─── DATA PROVIDED

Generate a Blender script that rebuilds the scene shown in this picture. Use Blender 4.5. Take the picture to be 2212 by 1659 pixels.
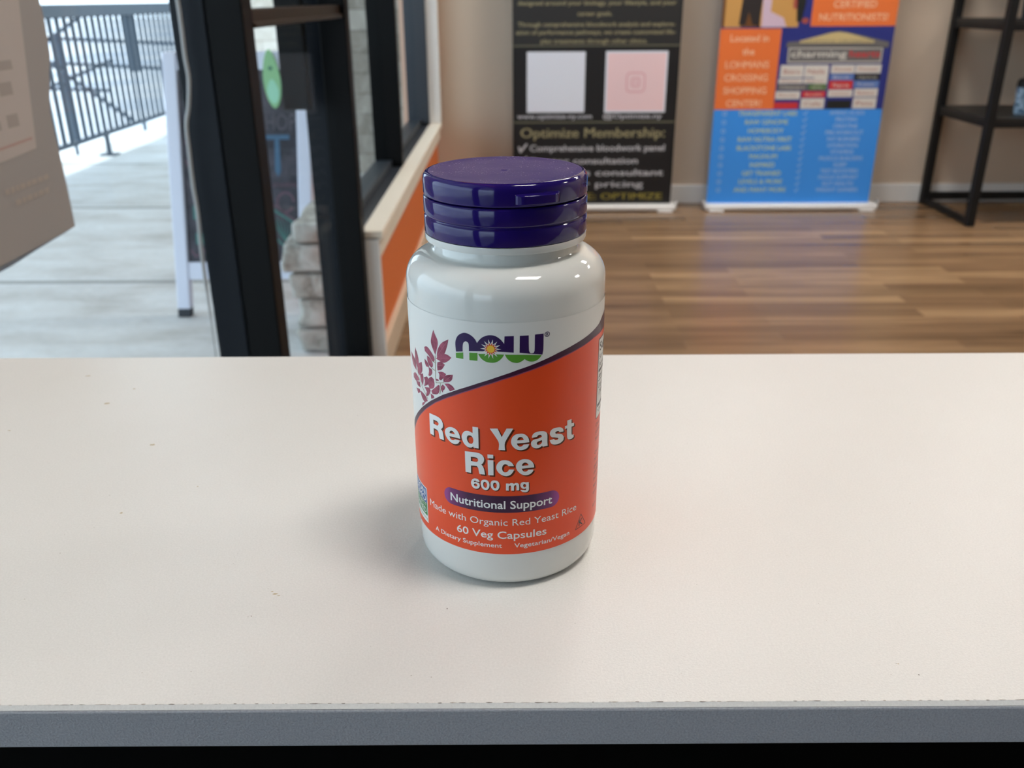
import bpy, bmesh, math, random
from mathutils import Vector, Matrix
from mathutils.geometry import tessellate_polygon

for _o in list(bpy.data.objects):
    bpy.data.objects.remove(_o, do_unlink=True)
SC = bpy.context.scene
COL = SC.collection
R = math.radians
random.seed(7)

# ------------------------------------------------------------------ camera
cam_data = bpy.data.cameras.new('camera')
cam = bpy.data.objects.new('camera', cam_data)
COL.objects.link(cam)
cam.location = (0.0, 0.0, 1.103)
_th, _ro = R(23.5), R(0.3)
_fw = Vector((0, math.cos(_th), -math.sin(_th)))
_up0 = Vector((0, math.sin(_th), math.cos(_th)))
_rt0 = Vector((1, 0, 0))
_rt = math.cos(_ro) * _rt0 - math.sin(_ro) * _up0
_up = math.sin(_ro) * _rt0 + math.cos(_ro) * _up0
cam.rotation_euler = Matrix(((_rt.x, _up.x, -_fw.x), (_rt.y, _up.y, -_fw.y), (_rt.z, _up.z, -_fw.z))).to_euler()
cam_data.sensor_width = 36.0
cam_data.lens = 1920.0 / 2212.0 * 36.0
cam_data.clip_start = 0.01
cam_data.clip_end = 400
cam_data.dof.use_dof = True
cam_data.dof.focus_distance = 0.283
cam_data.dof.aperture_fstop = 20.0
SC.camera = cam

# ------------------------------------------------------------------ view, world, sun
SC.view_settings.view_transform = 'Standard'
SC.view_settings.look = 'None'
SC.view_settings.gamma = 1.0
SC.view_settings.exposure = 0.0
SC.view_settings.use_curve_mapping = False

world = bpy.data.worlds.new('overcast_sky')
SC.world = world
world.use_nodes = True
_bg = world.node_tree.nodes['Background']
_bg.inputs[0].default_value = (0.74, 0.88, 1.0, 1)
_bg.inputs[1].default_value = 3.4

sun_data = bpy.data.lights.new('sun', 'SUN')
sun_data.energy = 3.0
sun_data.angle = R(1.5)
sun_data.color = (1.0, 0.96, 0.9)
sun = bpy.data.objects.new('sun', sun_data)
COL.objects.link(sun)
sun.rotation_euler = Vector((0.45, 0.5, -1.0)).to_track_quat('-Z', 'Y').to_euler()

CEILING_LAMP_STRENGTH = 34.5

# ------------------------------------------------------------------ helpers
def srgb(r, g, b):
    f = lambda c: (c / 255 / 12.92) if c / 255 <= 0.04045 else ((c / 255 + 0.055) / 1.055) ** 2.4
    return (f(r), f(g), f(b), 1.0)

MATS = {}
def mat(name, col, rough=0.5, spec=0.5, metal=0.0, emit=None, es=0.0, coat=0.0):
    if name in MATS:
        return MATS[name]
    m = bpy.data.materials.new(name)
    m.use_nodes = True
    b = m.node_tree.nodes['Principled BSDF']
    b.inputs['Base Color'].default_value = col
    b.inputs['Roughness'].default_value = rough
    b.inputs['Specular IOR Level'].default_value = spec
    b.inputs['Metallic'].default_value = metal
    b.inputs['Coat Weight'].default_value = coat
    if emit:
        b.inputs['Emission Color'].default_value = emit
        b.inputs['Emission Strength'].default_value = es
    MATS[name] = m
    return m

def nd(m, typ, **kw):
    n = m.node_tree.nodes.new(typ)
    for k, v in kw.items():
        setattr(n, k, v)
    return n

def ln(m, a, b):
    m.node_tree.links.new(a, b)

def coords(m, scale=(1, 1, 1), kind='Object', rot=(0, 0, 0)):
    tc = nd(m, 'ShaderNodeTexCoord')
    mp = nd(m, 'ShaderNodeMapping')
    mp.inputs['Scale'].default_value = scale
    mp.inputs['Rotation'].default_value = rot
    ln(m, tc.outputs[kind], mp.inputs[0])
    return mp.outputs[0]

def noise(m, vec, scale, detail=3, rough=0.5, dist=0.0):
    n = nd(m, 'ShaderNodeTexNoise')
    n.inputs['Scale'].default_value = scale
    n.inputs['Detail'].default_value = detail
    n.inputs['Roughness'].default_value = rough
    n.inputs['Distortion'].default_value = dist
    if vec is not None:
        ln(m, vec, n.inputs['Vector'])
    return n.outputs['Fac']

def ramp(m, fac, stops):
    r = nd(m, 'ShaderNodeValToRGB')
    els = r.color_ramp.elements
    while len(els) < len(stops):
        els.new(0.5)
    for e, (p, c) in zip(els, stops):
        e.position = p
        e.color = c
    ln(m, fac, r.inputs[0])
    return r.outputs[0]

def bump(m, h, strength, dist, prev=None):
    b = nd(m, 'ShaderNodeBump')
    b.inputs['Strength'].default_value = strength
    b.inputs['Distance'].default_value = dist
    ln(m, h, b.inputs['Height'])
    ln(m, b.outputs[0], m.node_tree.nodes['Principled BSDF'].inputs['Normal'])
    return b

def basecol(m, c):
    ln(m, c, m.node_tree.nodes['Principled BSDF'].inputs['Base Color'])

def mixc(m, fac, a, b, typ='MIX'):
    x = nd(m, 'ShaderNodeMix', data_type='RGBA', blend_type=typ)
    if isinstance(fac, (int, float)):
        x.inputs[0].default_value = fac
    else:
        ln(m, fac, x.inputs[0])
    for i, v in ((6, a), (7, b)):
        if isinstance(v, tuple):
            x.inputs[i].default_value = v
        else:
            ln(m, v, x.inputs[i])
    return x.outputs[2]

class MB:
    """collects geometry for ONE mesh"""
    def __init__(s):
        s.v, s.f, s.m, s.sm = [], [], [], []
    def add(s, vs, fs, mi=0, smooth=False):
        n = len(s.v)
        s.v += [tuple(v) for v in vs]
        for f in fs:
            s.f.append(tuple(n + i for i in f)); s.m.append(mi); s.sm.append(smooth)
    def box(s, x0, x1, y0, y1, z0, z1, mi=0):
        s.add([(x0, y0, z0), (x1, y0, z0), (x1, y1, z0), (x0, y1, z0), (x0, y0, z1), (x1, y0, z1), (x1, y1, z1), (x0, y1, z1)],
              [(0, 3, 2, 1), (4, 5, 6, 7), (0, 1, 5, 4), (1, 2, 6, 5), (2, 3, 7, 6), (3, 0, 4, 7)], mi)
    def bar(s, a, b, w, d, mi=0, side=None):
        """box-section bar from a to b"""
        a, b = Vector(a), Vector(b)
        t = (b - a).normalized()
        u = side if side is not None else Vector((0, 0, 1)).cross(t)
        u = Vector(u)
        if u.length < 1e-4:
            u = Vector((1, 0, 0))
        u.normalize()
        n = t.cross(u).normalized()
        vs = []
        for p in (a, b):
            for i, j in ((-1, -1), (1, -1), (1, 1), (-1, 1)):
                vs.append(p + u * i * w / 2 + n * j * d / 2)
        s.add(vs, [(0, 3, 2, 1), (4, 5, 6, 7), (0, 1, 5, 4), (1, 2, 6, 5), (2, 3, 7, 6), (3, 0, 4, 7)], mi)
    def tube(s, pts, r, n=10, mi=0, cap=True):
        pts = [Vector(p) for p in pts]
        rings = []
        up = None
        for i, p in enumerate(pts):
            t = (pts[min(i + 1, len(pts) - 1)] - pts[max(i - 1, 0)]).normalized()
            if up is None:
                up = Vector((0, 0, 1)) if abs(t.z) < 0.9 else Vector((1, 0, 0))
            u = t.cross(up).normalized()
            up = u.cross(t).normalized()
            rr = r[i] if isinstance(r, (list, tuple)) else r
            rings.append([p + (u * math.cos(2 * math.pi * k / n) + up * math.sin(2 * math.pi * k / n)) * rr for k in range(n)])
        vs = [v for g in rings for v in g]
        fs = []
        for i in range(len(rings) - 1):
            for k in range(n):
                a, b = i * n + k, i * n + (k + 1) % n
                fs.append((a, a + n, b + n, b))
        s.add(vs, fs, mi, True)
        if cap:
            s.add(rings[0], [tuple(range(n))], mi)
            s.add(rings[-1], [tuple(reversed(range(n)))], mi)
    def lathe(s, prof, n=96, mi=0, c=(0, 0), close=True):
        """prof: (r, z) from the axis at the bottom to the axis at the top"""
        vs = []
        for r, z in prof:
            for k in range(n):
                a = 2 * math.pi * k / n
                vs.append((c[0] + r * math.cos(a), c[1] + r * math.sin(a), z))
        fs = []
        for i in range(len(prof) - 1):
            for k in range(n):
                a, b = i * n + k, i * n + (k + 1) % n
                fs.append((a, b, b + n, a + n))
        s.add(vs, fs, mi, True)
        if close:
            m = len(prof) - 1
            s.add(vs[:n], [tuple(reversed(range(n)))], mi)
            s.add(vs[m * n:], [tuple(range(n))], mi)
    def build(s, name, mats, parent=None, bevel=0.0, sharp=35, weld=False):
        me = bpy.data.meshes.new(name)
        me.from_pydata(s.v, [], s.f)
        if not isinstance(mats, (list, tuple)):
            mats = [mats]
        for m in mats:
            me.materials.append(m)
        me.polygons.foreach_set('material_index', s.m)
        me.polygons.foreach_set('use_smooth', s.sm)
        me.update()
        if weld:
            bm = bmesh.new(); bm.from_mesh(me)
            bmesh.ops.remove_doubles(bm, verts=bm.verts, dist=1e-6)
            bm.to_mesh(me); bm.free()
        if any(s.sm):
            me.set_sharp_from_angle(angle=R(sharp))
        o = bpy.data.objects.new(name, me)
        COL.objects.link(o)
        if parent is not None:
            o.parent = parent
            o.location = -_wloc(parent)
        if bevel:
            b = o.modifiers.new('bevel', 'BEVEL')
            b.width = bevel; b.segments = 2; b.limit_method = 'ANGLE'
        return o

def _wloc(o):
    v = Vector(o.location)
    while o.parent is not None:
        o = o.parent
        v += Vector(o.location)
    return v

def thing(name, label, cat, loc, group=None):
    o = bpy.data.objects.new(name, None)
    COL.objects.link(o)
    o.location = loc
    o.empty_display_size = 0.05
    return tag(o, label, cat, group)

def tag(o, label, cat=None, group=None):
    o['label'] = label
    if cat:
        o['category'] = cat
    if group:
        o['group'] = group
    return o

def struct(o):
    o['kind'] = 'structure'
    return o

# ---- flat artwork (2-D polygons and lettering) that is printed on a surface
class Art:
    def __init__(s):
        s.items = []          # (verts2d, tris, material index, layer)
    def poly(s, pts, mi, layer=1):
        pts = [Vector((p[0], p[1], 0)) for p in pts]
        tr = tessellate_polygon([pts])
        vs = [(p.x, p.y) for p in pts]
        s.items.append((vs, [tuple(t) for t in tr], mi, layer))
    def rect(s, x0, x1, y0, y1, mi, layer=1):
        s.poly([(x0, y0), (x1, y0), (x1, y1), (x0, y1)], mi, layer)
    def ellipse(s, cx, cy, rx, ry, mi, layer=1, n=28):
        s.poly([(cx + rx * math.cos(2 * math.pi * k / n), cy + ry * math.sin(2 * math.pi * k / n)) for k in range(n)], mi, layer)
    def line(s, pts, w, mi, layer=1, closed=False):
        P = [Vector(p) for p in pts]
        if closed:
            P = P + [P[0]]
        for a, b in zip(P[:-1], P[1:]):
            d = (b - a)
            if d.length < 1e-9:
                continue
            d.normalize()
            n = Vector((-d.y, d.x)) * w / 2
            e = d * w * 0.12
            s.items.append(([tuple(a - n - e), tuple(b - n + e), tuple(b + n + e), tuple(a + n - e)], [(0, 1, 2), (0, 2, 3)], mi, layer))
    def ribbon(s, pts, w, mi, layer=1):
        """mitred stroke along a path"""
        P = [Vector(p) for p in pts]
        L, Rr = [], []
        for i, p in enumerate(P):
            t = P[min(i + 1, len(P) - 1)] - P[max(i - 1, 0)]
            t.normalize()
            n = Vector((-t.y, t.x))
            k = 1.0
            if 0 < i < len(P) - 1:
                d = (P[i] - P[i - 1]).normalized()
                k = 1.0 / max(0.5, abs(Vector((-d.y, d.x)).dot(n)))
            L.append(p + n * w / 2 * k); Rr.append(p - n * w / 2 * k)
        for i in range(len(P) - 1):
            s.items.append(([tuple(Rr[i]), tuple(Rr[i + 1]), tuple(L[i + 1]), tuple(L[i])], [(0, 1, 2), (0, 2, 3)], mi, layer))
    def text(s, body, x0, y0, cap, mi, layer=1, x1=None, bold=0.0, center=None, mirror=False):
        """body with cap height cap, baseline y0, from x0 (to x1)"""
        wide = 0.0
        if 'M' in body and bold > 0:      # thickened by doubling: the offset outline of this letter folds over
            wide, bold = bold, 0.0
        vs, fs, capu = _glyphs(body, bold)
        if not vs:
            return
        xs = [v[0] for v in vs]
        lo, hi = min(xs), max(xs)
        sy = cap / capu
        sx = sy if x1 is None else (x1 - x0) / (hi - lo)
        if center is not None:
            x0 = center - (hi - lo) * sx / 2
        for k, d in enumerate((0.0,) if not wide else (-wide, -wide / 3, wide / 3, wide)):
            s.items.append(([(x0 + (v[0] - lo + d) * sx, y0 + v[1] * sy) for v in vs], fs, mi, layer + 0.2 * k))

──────

### WHAT IS BEING ASKED:
Exactly as written, please give again the lines from the beginning of the listing through the line containing "random.seed(7)", inclusive, without any pictures.

### SOLVED PROBLEM:
Generate a Blender script that rebuilds the scene shown in this picture. Use Blender 4.5. Take the picture to be 2212 by 1659 pixels.
import bpy, bmesh, math, random
from mathutils import Vector, Matrix
from mathutils.geometry import tessellate_polygon

for _o in list(bpy.data.objects):
    bpy.data.objects.remove(_o, do_unlink=True)
SC = bpy.context.scene
COL = SC.collection
R = math.radians
random.seed(7)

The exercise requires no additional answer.